Women’s Activism Is Black Activism

Librarians dig into the history of women’s activism in the profession

June 25, 2020

Graphic: Emily Drabinski, Dalena Hunter, and Teresa Y. Neely

To honor the centennial anniversary of women’s right to vote, as well as the 50th anniversary of the Feminist Task Force of the American Library Association’s Social Responsibilities Round Table (SRRT), SRRT brought together librarians for “Herstory through Activism: Women, Libraries, and Activism,” a June 25 panel discussion at ALA Virtual.

Across the board, the panelists linked women’s activism in libraries to the activism of Black women and women of color working in a field dominated by white women, with frequent disparities between the credentialed professionals and the more diverse pool of paraprofessional library workers.

“[These disparities are] hard to think about and hard to grapple with, but it shows us exactly what libraries could do,” said Emily Drabinski, critical pedagogy librarian and interim chief librarian at CUNY’s Graduate Center in New York City. “If we can struggle through the divisions and produce libraries that are more equitable, we could go a long way toward producing equity in the broader world.”

Teresa Y. Neely, professor and assessment librarian at University of New Mexico in Albuquerque, addressed the activism of Black women and women of color working against intersecting, interlocking systems of oppression to advance access to information. She also addressed the isolation of being the only Black librarian on campus when difficult news breaks.

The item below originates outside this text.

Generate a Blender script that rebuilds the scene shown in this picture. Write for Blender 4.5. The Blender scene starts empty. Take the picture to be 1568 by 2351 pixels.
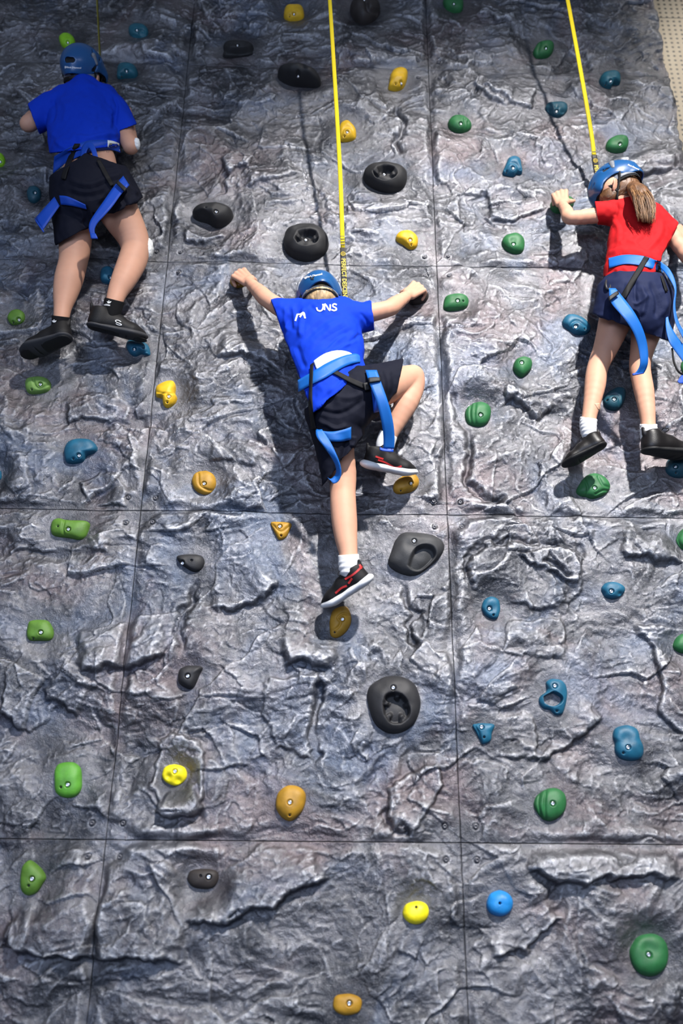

“It’s very difficult for me to separate me the Black woman from the librarian,” she said. “I see my family in all those Black bodies that are being murdered on television. For me, it would be nice if my white coworkers could empathize, but it’s not even something that comes across their radar. I think about it all the time.”

Dalena Hunter, librarian and archivist for Los Angeles communities and cultures at University of California Los Angeles, specifically highlighted the work of two Black female librarian activists: Miriam Matthews and Mayme Clayton, who were both part of the westward branch of the Great Migration in the 20th century and worked to preserve Black history and culture.

“Their approach differs from white feminist activism that did not often consider the effects racism and classism had on collection development, access to books, and professional opportunities,” Hunter said. “It may be the case that good intentions fail to consider the material realities of marginalized communities most in need of information and services.”